As pessoas são voláteis e volúveis, para impedir que elas se vão e virem nuvem, é preciso guardá-las num frasco. Um frasco vermelho, que pulsa ritmadamente, um fraco que contém e leva a vida.

terça-feira, 28 de junho de 2011

Papel ouvinte

                Decidi que eu falo demais, e isso, não é de tudo, bom. Não falo na verdade para as outras pessoas ouvirem, falo mais para eu ouvir minha voz no ar, deslizando sobre as partículas, como se, quando proferidas elas se tornem finalmente reais.
                Quando falo, tenho a impressão de que é a consumação de que tal coisa de verdade aconteceu. Que realmente eu realmente vivi tais aventuras, que eu realmente senti tais sentimentos, e eu realmente estava lá, e adivinhe só! ISSO ACONTECEU.
                Se a vida fosse um baú, ninguém precisaria contar nada. Todas as experiências seriam guardadas para aqueles que as protagonizaram, e eu imagino, o quão sem cor seria o mundo, seria amarelado, com aspecto de mofado e guardado, assim como as memórias. Mas não! Quando vivemos descobrimos que a vida é colorida, e merece ser contada. Narrada. Narrada para tornar tudo real.
                Mas, mesmo tendo todas essas certezas eu não posso sair por ai, contando todas as minhas experiências para quem estiver de ouvido atento ouvir. Infelizmente, algumas pessoas não podem, querem ou merecem serem ouvintes de nossas vidas. Mas, um pedaço de papel sempre está disposto a ser seu interlocutor.
                Então, eu tenho propriedade para falar, que quando no papel, as palavras são gritadas e vividas e o enredo que estamos desenvolvendo se torna finalmente real, sem dúvidas real, simplesmente real.
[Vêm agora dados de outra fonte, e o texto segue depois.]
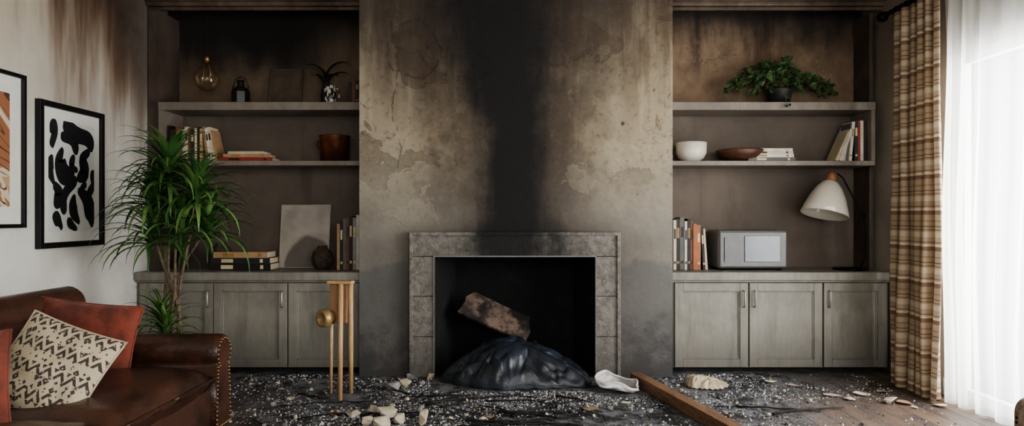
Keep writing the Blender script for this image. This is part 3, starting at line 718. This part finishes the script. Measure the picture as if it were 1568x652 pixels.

terça-feira, 31 de maio de 2011

O título que vai ser superado em breve

Eu realmente não ligo. Se as minhas opiniões são ignoradas, ou minhas vontades nunca atendidas. Afinal, deve acontecer com todo mundo: você pensa que seu potencial começa a ser explorado, que as pessoas começaram a perceber que você quer e pode ser útil para alguma coisa. Então você é escolhido. Ah! Sente-se tão bem e valorizada. Incrível. Estar sendo útil  para alguma coisa.

Mas então não era isso, tem sempre alguém melhor do que você, em tudo. E temos que tentar nos superar? Porque? Se sempre vai vir alguém  e tomar seu lugar. Grande sentido !
Não me interesso mais em ser boa, em ser melhor ou nem mesmo em existir mais do que fisicamente.